Supplied material start
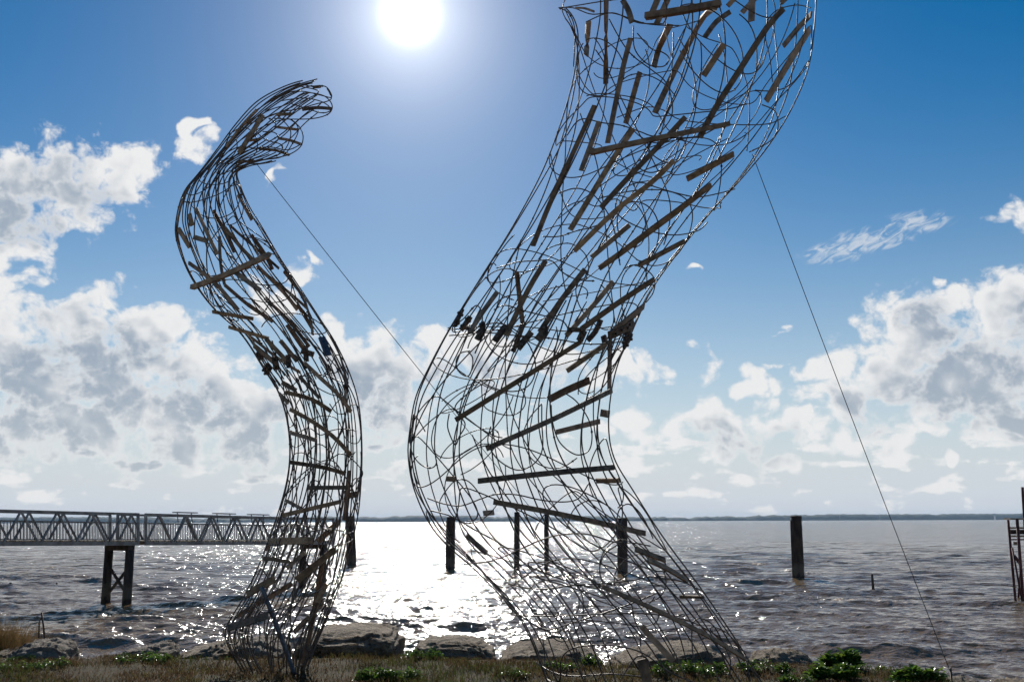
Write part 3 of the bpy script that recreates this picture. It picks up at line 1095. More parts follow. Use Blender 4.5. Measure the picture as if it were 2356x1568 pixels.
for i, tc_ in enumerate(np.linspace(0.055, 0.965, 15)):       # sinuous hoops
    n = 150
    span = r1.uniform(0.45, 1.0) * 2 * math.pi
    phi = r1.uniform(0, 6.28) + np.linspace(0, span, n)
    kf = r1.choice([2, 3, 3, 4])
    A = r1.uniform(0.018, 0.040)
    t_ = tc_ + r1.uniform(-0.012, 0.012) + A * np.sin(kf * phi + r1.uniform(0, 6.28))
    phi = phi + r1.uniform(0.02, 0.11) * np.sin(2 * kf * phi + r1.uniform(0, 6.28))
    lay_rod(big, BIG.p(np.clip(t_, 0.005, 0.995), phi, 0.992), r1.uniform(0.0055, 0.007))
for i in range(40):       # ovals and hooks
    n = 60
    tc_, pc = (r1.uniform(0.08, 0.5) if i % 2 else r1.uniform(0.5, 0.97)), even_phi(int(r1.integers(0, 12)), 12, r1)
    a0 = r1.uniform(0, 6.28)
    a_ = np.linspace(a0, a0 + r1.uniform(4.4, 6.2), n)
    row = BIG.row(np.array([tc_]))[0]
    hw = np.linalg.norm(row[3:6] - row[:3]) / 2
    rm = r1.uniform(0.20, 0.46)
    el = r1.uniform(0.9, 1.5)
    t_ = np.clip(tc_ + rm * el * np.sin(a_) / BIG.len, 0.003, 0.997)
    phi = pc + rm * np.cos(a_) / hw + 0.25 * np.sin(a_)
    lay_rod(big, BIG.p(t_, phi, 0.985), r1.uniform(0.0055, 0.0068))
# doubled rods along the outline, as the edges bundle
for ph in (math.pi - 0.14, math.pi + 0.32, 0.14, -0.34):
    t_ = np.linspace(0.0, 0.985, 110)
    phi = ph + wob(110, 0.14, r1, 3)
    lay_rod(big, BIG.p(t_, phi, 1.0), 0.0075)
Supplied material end
Supplied material start
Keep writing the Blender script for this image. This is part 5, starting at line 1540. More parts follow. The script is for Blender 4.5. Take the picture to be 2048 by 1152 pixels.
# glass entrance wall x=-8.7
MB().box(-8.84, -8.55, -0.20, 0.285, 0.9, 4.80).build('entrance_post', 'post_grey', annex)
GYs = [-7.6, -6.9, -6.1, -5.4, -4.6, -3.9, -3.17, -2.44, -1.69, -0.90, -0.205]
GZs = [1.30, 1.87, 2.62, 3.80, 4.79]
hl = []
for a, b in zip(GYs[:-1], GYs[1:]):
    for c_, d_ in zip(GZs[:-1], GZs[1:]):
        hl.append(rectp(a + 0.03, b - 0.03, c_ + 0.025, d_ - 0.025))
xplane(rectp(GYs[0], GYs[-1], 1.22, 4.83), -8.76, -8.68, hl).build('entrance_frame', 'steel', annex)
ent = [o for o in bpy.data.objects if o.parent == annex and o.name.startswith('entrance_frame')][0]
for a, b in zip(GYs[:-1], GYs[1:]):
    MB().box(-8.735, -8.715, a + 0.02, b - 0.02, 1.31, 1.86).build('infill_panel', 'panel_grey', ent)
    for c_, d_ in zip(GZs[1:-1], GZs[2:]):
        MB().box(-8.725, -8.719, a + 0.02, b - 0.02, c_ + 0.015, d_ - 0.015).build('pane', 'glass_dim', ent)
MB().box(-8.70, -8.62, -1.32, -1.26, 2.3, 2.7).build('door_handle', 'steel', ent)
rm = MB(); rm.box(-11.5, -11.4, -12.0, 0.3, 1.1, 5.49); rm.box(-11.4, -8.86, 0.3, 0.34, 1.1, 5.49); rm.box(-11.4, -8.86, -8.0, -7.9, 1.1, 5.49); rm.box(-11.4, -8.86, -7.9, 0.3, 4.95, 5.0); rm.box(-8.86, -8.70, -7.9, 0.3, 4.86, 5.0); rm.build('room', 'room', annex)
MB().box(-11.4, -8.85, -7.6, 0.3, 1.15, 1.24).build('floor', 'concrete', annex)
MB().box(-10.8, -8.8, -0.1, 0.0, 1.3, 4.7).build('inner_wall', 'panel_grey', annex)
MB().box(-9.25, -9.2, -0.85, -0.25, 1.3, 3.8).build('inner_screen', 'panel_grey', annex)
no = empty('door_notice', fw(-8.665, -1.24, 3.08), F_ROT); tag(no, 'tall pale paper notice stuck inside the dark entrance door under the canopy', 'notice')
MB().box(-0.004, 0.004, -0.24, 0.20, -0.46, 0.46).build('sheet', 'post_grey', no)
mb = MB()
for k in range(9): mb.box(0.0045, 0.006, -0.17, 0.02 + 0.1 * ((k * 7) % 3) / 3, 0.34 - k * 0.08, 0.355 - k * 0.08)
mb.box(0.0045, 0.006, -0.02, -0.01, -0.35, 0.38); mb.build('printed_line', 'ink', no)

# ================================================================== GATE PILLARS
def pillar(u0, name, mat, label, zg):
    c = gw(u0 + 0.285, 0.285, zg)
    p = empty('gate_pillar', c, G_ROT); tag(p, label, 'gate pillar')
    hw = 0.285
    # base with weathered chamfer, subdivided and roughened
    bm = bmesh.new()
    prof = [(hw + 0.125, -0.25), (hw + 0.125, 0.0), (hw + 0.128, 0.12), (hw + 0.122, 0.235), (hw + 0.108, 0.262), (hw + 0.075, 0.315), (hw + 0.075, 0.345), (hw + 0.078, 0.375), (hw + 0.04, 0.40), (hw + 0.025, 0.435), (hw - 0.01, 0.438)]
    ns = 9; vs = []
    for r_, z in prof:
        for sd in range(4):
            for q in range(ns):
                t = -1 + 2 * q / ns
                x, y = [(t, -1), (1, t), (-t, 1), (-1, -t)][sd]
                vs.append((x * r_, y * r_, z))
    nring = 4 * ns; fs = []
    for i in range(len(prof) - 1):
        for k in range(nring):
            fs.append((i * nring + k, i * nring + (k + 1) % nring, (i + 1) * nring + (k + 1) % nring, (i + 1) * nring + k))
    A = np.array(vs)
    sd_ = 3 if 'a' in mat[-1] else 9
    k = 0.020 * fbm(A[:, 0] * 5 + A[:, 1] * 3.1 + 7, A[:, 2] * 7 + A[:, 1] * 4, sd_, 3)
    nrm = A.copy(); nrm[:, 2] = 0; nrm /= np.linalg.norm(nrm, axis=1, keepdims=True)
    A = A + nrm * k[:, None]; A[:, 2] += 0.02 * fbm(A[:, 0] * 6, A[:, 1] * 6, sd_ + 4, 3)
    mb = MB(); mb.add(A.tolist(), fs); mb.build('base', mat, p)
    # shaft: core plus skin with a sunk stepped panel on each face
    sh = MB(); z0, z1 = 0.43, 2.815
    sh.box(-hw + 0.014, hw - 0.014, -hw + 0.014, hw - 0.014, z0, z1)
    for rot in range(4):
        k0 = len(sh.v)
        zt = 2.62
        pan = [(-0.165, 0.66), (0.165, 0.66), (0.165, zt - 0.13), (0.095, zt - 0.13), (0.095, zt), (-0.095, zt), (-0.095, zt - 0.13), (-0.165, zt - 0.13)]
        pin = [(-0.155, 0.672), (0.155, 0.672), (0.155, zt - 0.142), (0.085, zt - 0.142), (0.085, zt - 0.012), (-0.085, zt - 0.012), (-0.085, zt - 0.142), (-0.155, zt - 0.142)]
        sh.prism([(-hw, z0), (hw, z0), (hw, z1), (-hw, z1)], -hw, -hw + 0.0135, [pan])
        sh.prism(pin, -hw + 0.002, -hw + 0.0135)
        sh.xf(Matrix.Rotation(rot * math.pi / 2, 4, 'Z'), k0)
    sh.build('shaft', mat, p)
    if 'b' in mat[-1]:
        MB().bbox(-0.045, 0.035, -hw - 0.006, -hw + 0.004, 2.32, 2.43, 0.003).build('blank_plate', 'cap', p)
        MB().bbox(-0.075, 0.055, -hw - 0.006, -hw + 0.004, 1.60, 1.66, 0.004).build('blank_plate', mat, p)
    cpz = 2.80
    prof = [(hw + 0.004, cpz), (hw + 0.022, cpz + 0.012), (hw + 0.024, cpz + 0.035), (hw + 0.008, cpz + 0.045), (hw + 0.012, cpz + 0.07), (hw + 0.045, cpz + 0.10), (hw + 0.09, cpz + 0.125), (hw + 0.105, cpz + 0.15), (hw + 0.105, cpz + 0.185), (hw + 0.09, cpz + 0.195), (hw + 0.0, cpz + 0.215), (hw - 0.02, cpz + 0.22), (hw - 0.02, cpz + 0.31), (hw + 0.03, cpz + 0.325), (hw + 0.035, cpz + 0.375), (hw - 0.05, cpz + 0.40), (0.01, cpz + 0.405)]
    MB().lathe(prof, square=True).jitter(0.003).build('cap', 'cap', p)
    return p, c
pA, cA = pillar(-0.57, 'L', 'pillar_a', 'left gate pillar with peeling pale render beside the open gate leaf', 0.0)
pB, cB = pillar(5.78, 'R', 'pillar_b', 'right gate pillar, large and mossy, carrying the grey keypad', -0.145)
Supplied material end
Go through the material above and output exactly the lines from the one containing "Write part 3" through the one containing "lay_rod(big, BIG.p(t_, phi, 1.0), 0.0075)".

→ Task result
Write part 3 of the bpy script that recreates this picture. It picks up at line 1095. More parts follow. Use Blender 4.5. Measure the picture as if it were 2356x1568 pixels.
for i, tc_ in enumerate(np.linspace(0.055, 0.965, 15)):       # sinuous hoops
    n = 150
    span = r1.uniform(0.45, 1.0) * 2 * math.pi
    phi = r1.uniform(0, 6.28) + np.linspace(0, span, n)
    kf = r1.choice([2, 3, 3, 4])
    A = r1.uniform(0.018, 0.040)
    t_ = tc_ + r1.uniform(-0.012, 0.012) + A * np.sin(kf * phi + r1.uniform(0, 6.28))
    phi = phi + r1.uniform(0.02, 0.11) * np.sin(2 * kf * phi + r1.uniform(0, 6.28))
    lay_rod(big, BIG.p(np.clip(t_, 0.005, 0.995), phi, 0.992), r1.uniform(0.0055, 0.007))
for i in range(40):       # ovals and hooks
    n = 60
    tc_, pc = (r1.uniform(0.08, 0.5) if i % 2 else r1.uniform(0.5, 0.97)), even_phi(int(r1.integers(0, 12)), 12, r1)
    a0 = r1.uniform(0, 6.28)
    a_ = np.linspace(a0, a0 + r1.uniform(4.4, 6.2), n)
    row = BIG.row(np.array([tc_]))[0]
    hw = np.linalg.norm(row[3:6] - row[:3]) / 2
    rm = r1.uniform(0.20, 0.46)
    el = r1.uniform(0.9, 1.5)
    t_ = np.clip(tc_ + rm * el * np.sin(a_) / BIG.len, 0.003, 0.997)
    phi = pc + rm * np.cos(a_) / hw + 0.25 * np.sin(a_)
    lay_rod(big, BIG.p(t_, phi, 0.985), r1.uniform(0.0055, 0.0068))
# doubled rods along the outline, as the edges bundle
for ph in (math.pi - 0.14, math.pi + 0.32, 0.14, -0.34):
    t_ = np.linspace(0.0, 0.985, 110)
    phi = ph + wob(110, 0.14, r1, 3)
    lay_rod(big, BIG.p(t_, phi, 1.0), 0.0075)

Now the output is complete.